Swoosh
Lloyd Hefner

traduit de l'anglais par Frédéric Roux
TohuBohu Editions
tohu bohu
janvier 2017
360 p.  20 €
 
 
 
 La rédaction l'a lu

New York sous amphétamines

Dans les années 90, Sadie « Jackson » French est dealeuse à Manhattan, et étudiante en sciences éco. Elle y vit avec Dwight « Ike » Hutchinson, un black monumental, qui se carbonise aux anabolisants pour devenir le prochain Monsieur Muscle. Ils vivent ensemble mais ne couchent pas, nuance… ils sont amis, c’est tout. L’un et l’autre sont noirs et cherchent à oublier des enfances tumultueuses dans le New Jersey pour se faire une place à New York. Ces deux-là veulent s’en sortir et s’y emploient, quand soudain Lafayette, jeune frère de Ike, est retrouvé mort, une seringue dans le bras. Overdose ? Apparemment ; mais Ike et Sadie vont mener l’enquête, aidés en cela par deux frères de Ike, l’un catcheur, l’autre travelo, des trompe-la-mort armés de bazookas…

Un New York de Pulp Fiction
Hefner brode sur ce scénario de BD, titrant ses chapitres avec des standards de l’époque – de Marvin Gaye à Diana Ross, en passant par Leonard Cohen –, et invitant à danser la typo de son livre en l’enrichissant de caractères gras qui en soulignent les nombreuses onomatopées (Swoosh, par exemple, est le bruit que fait un sexe masculin lorsqu’on le tranche !) On a compris que les scènes trash abondent dans un New York de pulp fiction, épileptique et abandonné à la fièvre mercantile des marques en tout genre, car Ike et Sadie sont de frénétiques consommateurs.
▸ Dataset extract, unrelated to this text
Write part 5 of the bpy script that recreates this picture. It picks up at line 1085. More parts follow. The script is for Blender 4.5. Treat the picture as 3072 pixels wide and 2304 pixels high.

Leurs investigations les conduiront dans une secte de fous furieux, puis dans le monde de l’art contemporain, le tout sur un tempo de « Conjuration des imbéciles », traversé par des dingos sadiques à la Bret Easton Ellis.

Mais qui est donc ce Lloyd Hefner ?
J’ignore tout de ce Lloyd Hefner, parfait inconnu de Yahoo et autre Google. « Swoosh » est le développement romancé des prises de position sur l’art et le design que le traducteur du livre, Frédéric Roux, a déjà exposé dans quelques vigoureux manifestes et libelles anciens, comme « Introduction à l’esthétique » (L’Harmattan) et « Eloge du mauvais goût » (Le Rocher). D’autre part, on se souvient que Roux créa et anima dans les années 70 le mouvement de contestation esthétique « Présence Panchounette » qui, à sa façon, marqua son temps. Notons aussi qu’il fut boxeur, comme Lloyd Hefner le serait, si l’on en croit l’improbable biographie que lui consacre l’éditeur. Bref, Hefner ressemble tellement à son traducteur qu’on en vient à se demander s’il n’en est pas tout bonnement son masque… Et si Roux, alors, était le nègre d’un Hefner inexistant ? Mais ne boudons surtout pas notre plaisir, « Swoosh » se distingue en ce qu’il enregistre, comme bien peu d’autres romans avant lui, l’électrocardiogramme d’un New York sous amphétamines. C’est la ville, nerfs à vif, qui est l’héroïne de ce livre. Elle pulse dans ses pages, y pétarade comme jamais.